● **Required task**: Identify each line containing the word "scene" and copy it.

● **Data extract**:
┌──

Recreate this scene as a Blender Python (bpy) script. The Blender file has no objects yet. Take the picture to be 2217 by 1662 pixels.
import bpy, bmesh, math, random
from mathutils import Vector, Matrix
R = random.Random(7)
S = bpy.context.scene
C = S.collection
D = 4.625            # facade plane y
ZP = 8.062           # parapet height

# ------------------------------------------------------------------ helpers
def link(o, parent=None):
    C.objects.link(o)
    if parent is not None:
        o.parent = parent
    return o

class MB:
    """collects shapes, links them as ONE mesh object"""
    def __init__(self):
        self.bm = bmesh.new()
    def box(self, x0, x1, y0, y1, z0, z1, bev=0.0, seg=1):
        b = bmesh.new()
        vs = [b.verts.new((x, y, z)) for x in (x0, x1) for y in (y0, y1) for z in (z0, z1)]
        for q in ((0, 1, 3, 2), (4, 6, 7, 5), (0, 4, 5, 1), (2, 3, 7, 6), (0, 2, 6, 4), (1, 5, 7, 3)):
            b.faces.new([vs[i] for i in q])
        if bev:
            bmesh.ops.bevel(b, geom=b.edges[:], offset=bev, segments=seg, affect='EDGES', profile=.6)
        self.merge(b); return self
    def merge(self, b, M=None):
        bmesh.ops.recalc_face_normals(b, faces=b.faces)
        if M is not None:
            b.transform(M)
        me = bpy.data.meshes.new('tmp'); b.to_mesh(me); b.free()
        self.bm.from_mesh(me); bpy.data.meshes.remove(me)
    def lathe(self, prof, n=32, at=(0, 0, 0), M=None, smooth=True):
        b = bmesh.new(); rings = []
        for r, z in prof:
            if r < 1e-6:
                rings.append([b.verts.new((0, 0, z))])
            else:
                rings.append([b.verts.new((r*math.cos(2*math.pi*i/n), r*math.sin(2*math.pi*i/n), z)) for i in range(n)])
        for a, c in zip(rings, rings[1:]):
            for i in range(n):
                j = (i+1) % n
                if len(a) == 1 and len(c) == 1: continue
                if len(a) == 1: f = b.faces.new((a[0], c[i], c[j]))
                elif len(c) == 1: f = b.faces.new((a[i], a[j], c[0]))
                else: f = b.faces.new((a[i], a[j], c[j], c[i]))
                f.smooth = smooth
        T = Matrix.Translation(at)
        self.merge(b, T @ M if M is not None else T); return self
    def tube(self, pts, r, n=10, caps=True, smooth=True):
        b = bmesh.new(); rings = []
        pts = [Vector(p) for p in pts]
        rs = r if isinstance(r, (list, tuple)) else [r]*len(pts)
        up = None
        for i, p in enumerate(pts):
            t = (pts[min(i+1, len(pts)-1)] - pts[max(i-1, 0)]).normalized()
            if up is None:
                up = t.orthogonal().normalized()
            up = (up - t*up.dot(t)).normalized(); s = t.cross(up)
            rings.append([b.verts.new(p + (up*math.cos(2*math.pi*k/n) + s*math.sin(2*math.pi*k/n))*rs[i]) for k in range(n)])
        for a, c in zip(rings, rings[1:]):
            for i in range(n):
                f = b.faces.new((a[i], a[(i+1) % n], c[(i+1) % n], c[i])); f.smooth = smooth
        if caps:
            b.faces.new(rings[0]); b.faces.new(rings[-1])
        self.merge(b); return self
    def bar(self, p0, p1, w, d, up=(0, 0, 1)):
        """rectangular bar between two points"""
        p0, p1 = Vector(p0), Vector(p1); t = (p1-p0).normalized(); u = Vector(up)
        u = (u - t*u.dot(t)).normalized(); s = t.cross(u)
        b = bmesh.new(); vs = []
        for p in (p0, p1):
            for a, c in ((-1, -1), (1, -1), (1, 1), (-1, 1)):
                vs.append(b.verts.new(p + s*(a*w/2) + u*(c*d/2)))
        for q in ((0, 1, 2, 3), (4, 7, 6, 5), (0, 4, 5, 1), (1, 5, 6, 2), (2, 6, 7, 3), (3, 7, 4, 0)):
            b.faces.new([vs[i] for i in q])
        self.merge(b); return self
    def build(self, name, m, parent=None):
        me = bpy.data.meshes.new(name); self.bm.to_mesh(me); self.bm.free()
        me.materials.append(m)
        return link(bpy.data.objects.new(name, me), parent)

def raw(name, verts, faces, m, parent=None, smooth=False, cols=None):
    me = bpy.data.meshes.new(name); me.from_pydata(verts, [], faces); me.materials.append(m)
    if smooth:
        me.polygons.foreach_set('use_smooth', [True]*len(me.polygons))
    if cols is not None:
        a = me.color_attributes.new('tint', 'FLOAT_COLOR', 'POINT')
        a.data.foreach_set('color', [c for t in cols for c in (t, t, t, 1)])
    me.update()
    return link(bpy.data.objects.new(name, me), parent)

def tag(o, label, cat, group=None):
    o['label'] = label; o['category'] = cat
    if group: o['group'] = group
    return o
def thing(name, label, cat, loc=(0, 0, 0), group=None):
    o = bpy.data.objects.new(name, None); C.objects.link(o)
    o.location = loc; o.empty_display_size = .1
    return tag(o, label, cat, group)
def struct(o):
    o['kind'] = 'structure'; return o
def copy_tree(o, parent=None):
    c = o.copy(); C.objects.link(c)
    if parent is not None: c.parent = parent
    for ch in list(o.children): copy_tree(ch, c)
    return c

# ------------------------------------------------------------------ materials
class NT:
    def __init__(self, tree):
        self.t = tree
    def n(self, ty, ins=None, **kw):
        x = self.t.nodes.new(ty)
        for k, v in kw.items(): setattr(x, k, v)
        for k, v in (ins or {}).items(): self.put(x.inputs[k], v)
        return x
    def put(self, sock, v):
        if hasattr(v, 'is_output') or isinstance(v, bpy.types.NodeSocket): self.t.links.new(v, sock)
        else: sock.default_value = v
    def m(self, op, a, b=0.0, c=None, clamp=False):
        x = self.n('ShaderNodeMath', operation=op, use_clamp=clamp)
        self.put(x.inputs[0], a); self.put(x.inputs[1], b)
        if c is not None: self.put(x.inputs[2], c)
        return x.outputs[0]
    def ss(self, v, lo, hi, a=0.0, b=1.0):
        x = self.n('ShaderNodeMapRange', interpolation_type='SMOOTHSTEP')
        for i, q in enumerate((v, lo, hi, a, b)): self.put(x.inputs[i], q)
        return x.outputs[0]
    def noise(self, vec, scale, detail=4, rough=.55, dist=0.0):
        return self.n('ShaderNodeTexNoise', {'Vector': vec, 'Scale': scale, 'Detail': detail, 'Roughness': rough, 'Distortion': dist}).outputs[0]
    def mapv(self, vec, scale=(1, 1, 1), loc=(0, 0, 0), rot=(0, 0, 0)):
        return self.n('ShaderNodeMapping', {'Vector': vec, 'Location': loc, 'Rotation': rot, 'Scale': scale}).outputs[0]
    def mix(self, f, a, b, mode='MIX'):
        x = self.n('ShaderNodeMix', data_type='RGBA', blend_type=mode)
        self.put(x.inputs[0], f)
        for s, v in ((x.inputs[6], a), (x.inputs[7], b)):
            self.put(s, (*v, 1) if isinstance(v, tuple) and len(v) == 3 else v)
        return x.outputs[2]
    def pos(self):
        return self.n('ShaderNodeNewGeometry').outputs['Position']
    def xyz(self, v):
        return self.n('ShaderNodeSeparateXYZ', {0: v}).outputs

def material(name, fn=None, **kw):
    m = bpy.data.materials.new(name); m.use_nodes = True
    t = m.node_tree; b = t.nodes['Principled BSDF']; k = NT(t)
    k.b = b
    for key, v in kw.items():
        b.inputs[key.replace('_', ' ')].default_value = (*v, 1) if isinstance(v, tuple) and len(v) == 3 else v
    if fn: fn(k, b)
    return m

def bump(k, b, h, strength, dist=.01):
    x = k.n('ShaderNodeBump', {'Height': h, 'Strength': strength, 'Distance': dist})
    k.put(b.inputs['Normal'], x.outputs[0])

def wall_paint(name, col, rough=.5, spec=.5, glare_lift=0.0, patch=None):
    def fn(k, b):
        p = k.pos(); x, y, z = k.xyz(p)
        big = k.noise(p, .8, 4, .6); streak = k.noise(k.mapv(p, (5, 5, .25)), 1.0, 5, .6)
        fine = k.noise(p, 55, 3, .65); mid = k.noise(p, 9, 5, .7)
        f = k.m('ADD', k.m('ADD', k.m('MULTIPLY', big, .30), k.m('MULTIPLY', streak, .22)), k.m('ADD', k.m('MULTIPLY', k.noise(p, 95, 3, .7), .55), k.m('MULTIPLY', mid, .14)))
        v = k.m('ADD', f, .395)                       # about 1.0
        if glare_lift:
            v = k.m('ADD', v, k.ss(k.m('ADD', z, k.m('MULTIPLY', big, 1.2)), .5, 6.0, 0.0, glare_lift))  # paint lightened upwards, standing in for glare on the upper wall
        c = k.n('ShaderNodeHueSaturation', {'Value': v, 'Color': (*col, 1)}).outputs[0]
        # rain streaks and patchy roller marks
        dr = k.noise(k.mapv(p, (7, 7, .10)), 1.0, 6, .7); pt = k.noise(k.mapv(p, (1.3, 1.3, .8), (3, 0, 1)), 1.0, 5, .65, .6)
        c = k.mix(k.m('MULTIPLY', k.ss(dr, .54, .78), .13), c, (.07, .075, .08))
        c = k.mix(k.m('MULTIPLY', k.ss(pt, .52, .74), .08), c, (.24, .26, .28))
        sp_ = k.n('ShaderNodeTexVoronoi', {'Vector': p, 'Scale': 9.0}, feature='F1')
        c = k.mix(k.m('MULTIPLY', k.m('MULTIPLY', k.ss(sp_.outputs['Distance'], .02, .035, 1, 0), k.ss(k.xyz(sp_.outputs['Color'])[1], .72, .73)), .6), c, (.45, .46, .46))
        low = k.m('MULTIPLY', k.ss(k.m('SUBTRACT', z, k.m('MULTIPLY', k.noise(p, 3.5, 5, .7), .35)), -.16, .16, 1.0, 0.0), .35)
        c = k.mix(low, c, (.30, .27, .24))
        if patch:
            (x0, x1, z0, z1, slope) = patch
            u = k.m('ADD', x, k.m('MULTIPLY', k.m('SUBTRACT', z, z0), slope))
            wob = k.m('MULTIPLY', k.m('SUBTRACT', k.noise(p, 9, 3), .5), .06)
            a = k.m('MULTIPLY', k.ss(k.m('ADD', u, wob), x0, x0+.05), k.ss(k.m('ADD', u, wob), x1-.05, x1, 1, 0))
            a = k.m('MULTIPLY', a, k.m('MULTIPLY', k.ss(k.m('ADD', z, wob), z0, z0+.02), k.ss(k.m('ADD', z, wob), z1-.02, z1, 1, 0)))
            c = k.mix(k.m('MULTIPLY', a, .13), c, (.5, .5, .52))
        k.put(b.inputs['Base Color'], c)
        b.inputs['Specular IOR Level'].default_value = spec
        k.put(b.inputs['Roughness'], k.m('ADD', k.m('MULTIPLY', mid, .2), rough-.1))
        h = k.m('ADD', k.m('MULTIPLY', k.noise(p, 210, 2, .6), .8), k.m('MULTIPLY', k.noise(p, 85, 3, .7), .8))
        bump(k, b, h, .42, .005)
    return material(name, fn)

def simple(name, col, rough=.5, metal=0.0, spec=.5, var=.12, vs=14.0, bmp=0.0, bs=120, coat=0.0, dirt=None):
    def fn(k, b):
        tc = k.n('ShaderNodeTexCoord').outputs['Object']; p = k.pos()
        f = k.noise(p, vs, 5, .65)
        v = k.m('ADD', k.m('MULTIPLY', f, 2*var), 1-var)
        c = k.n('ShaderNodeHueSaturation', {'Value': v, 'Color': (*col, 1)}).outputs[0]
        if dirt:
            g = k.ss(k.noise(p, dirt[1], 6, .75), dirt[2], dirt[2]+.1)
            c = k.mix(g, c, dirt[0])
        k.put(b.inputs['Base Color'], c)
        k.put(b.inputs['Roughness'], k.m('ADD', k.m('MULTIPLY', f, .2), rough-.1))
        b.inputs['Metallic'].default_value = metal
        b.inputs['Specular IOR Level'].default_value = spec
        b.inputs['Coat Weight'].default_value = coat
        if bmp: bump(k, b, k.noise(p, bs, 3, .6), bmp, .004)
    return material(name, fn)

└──

● **The result**:
Recreate this scene as a Blender Python (bpy) script. The Blender file has no objects yet. Take the picture to be 2217 by 1662 pixels.
S = bpy.context.scene